··· GIVEN INFORMATION

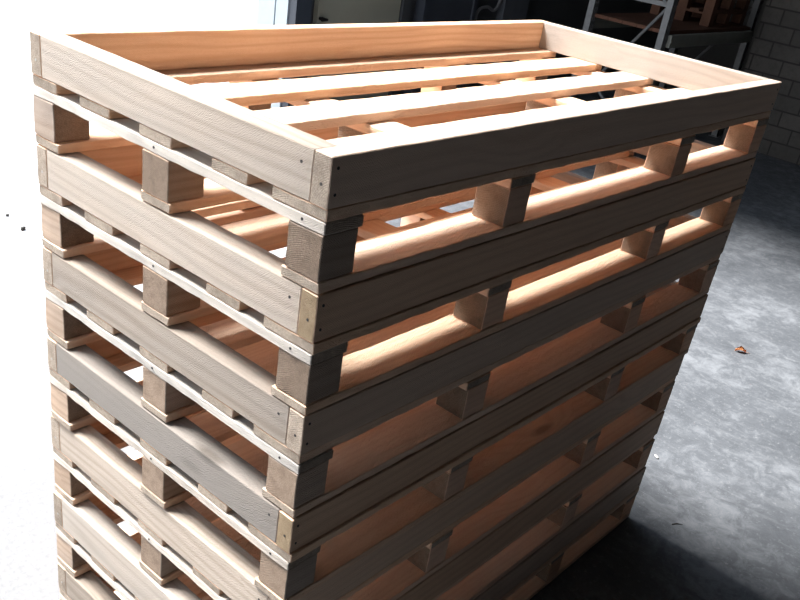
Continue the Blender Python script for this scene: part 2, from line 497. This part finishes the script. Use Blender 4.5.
spl([(7.12, 4.86, .3), (7.10, 4.86, .60), (7.08, 4.85, .78), (7.20, 4.84, .83), (7.36, 4.84, .80), (7.44, 4.85, .90), (7.42, 4.86, 1.2), (7.42, 4.86, 2.2)])
tmp = bpy.data.objects.new('wall_pipe_curve', cu); COL.objects.link(tmp)
bpy.context.view_layer.update()
me = bpy.data.meshes.new_from_object(tmp.evaluated_get(bpy.context.evaluated_depsgraph_get()))
bpy.data.objects.remove(tmp); me.name = 'wall_pipe'
me.materials.clear(); me.materials.append(plain('grey_plastic_pipe', (.2, .2, .21), .5))
for p in me.polygons: p.use_smooth = True
o = bpy.data.objects.new('wall_pipe', me); COL.objects.link(o)
tag(o, 'thin grey pipe bending along the dark back wall', 'pipe')
bm = bmesh.new(); box(bm, 7.50, 7.95, 4.82, 4.90, 0, 3.2)
o = link('wall_panel', bm, GL); tag(o, 'mid-grey upright wall panel right of the curved pipe', 'panel')

# ------------------------------------------------------------------ storage rack
RG = plain('galvanised_steel', (.13, .135, .14), .5, .2, nscale=30, namt=.35)
RGB_ = plain('grey_green_beam_paint', (.22, .23, .205), .55, nscale=12, namt=.25)
RBW = plain('brown_shelf_board', (.085, .034, .018), .8, nscale=12, namt=.4)
rack = empty('storage_rack', (6.5, 2.55, 0), 'grey perforated steel storage rack beside the brick wall', 'rack')
RD = .74
def post(x, y):
    bm = bmesh.new(); w, d = .075, .06
    # C-shaped upright: front web with real slots, two flanges
    slots = []
    z = 0.0; zt = 2.35; p = .075
    box(bm, -w/2, -w/2+.016, -d/2, -d/2+.004, 0, zt)
    box(bm, w/2-.016, w/2, -d/2, -d/2+.004, 0, zt)
    box(bm, -.010, .010, -d/2, -d/2+.004, 0, zt)
    while z < zt-.02:
        box(bm, -w/2+.016, w/2-.016, -d/2+.0002, -d/2+.0038, z, z+.035); z += p
    box(bm, -w/2, -w/2+.004, -d/2, d/2, 0, zt); box(bm, w/2-.004, w/2, -d/2, d/2, 0, zt)
    o = link('upright', bm, RG, rack, (x, y, .006))
    bm = bmesh.new(); box(bm, -.06, .06, -.05, .05, -.006, 0)
    link('foot_plate', bm, RG, o)
    return o
for x in (.09, 1.98):
    for y in (.03, RD): post(x, y)
    for k, (z0, z1) in enumerate(((.15, .62), (.62, 1.27), (1.27, 1.85))):
        bm = bmesh.new()
        a, b = ((0.07, z0), (RD-.05, z1)) if k % 2 == 0 else ((RD-.05, z0), (.07, z1))
        if k == 1: a, b = (.56, .55), (.06, 1.25)
        cyl_bm(bm, (x, a[0], a[1]), (x, b[0], b[1]), .014, 8)
        link('diagonal_brace', bm, RG, rack)
    for z in (.15, 1.275, 1.95):
        bm = bmesh.new(); box(bm, x-.012, x+.012, .03, RD, z-.018, z+.018); link('cross_brace', bm, RG, rack)
for z in (.95, 2.05):
    for y in (-.012, RD+.012):
        bm = bmesh.new(); box(bm, .13, 1.94, y-.02, y+.02, z, z+.10); box(bm, .13, 1.94, y-.026, y-.02, z+.04, z+.055)
        link('beam', bm, RGB_, rack)
    bm = bmesh.new()
    for j in range(5):
        box(bm, .10, 1.97, .012+j*.142, .012+j*.142+.138, z+.102, z+.13)
    link('shelf_board', bm, RBW, rack)

# small pallets stacked on the rack shelf
OW = plain('orange_brown_pallet_wood', (.12, .055, .032), .8, nscale=25, namt=.4)
def small_pallet(z, label):
    r = empty('small_pallet', (7.60, 2.64, z), label, 'pallet', 'small pallets on the rack')
    l, w = .82, .60
    for j in range(3):
        bm = bmesh.new(); box(bm, 0, l, j*.255, j*.255+.09, 0, .018); link('bottom_board', bm, OW, r)
        for k in range(3):
            bm = bmesh.new(); box(bm, k*.3625, k*.3625+.095, j*.255, j*.255+.09, .018, .093); link('block', bm, OW, r)
    for k in range(3):
        bm = bmesh.new(); box(bm, k*.3625, k*.3625+.095, 0, w, .093, .111); link('stringer_board', bm, OW, r)
    for j in range(5):
        bm = bmesh.new(); box(bm, 0, l, j*.1275, j*.1275+.09, .111, .129); link('deck_board', bm, OW, r)
    return r
small_pallet(1.081, 'orange-brown wooden pallet lying directly on the rack shelf')
small_pallet(1.211, 'orange-brown wooden pallet lying on top of another pallet on the rack shelf')

# ------------------------------------------------------------------ litter on the floor
def pebble(loc, r, seed, mat, name, label, cat, sq=(1, .8, .6), rz=0):
    bm = bmesh.new(); bmesh.ops.create_icosphere(bm, subdivisions=3, radius=r)
    for v in bm.verts:
        k = 1 + .35*noise.noise(v.co*(1.2/r) + Vector((seed, 0, 0)))
        v.co = Vector((v.co.x*k*sq[0], v.co.y*k*sq[1], v.co.z*k*sq[2]))
    zmin = min(v.co.z for v in bm.verts)
    o = link(name, bm, mat, None, (loc[0], loc[1], -zmin - .0005), (0, 0, rz), True)
    return tag(o, label, cat)
PB = plain('dark_stone', (.035, .033, .03), .8)
pebble((1.325, 3.60), .011, 1, PB, 'pebble', 'small dark pebble on the pale paving, the farther of the two', 'pebble')
pebble((1.30, 3.39), .015, 2, PB, 'pebble', 'slightly larger dark pebble on the pale paving, the nearer of the two', 'pebble', (1.3, .7, .6), .5)
pebble((2.26, .122), .008, 3, plain('pale_chip', (.62, .6, .56), .7), 'wood_chip', 'tiny pale wood chip on the grey floor right of the stack', 'wood chip', (1.8, .6, .5), 1.0)

bm = bmesh.new()                       # a curled dry leaf with a midrib, lobed outline and stalk
pts = []
for i in range(13):
    t = i/12; w = .017*math.sin(math.pi*min(1, t*1.02))**.7*(1 + .18*math.sin(t*19))
    x = -.03 + .06*t; zc = .006 + .010*math.sin(math.pi*t)
    row = [bm.verts.new((x, s*w, zc + abs(s)*.012*(1 + .4*math.sin(t*7 + s)) - .004)) for s in (-1, -.5, 0, .5, 1)]
    pts.append(row)
for a, b in zip(pts, pts[1:]):
    for j in range(4): bm.faces.new((a[j], b[j], b[j+1], a[j+1]))
bmesh.ops.solidify(bm, geom=bm.faces[:], thickness=.0008)
cyl_bm(bm, (-.03, 0, .006), (-.052, .006, .002), .0011, 6)
zm = min(v.co.z for v in bm.verts)
for v in bm.verts: v.co.z -= zm
o = link('fallen_leaf', bm, plain('dry_leaf', (.42, .17, .06), .7, nscale=60, namt=.5), None, (3.591, .302, 0), (0, 0, 2.3), True)
tag(o, 'curled orange-brown dry leaf lying on the grey concrete floor', 'leaf')
bm = bmesh.new(); cyl_bm(bm, (0, 0, .0022), (.022, .006, .0025), .002, 7, .0016); cyl_bm(bm, (.022, .006, .0025), (.042, .001, .0016), .0016, 7, .0009)
o = link('twig', bm, PB, None, (1.89, -.13, 0), (0, 0, -.75)); tag(o, 'short dark twig on the grey floor near the stack foot', 'twig')

# ------------------------------------------------------------------ light
w = bpy.data.worlds.new('World'); SC.world = w; w.use_nodes = True
nt = w.node_tree; bg = nt.nodes['Background']
# hazy bright sky: whiter and brighter towards the horizon
tc = nt.nodes.new('ShaderNodeTexCoord'); sx = nt.nodes.new('ShaderNodeSeparateXYZ'); rp = nt.nodes.new('ShaderNodeValToRGB')
nt.links.new(tc.outputs['Generated'], sx.inputs[0]); nt.links.new(sx.outputs[2], rp.inputs[0]); nt.links.new(rp.outputs[0], bg.inputs[0])
rp.color_ramp.elements[0].position = 0.0; rp.color_ramp.elements[0].color = (1.0, 1.0, 1.0, 1)
rp.color_ramp.elements[1].position = .75; rp.color_ramp.elements[1].color = (.50, .60, .74, 1)
bg.inputs[1].default_value = 1.75
sd = bpy.data.lights.new('sun', 'SUN'); sd.energy = 14; sd.angle = math.radians(22); sd.color = (1, .98, .95)
so = bpy.data.objects.new('sun', sd); COL.objects.link(so)
el = math.radians(57.5); hx, hy = .30, -1.0
n_ = math.hypot(hx, hy); d = Vector((hx/n_*math.cos(el), hy/n_*math.cos(el), -math.sin(el)))
so.rotation_euler = d.to_track_quat('-Z', 'Y').to_euler(); so.location = (2, 4, 8)

# ------------------------------------------------------------------ camera
cd = bpy.data.cameras.new('camera'); co = bpy.data.objects.new('camera', cd); COL.objects.link(co)
R = Vector((0.661537, -0.736404, 0.141696)); U = Vector((0.287315, 0.423422, 0.859165)); F = Vector((0.69269, 0.527658, -0.491689))
co.matrix_world = Matrix(((R.x, U.x, -F.x, -.91177), (R.y, U.y, -F.y, -.8543), (R.z, U.z, -F.z, H + .36578), (0, 0, 0, 1)))
cd.sensor_width = 36; cd.sensor_fit = 'HORIZONTAL'; cd.lens = 889.73*36/800
cd.shift_x = (400 - 387.74)/800; cd.shift_y = (374.83 - 300)/800
cd.clip_start = .02; cd.clip_end = 200
SC.camera = co
SC.cycles.max_bounces = 16; SC.cycles.diffuse_bounces = 10
vs = SC.view_settings
vs.view_transform = 'Standard'; vs.look = 'None'; vs.exposure = 0.38; vs.gamma = 1; vs.use_curve_mapping = False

······

» **WHAT THE TASK ASKS**
Write out exactly the lines between the start of the data and the line with "o = link('wall_panel', bm, GL);", including both, but none of the pictures.

» **ANSWER TO THE EXERCISE**
Continue the Blender Python script for this scene: part 2, from line 497. This part finishes the script. Use Blender 4.5.
spl([(7.12, 4.86, .3), (7.10, 4.86, .60), (7.08, 4.85, .78), (7.20, 4.84, .83), (7.36, 4.84, .80), (7.44, 4.85, .90), (7.42, 4.86, 1.2), (7.42, 4.86, 2.2)])
tmp = bpy.data.objects.new('wall_pipe_curve', cu); COL.objects.link(tmp)
bpy.context.view_layer.update()
me = bpy.data.meshes.new_from_object(tmp.evaluated_get(bpy.context.evaluated_depsgraph_get()))
bpy.data.objects.remove(tmp); me.name = 'wall_pipe'
me.materials.clear(); me.materials.append(plain('grey_plastic_pipe', (.2, .2, .21), .5))
for p in me.polygons: p.use_smooth = True
o = bpy.data.objects.new('wall_pipe', me); COL.objects.link(o)
tag(o, 'thin grey pipe bending along the dark back wall', 'pipe')
bm = bmesh.new(); box(bm, 7.50, 7.95, 4.82, 4.90, 0, 3.2)
o = link('wall_panel', bm, GL); tag(o, 'mid-grey upright wall panel right of the curved pipe', 'panel')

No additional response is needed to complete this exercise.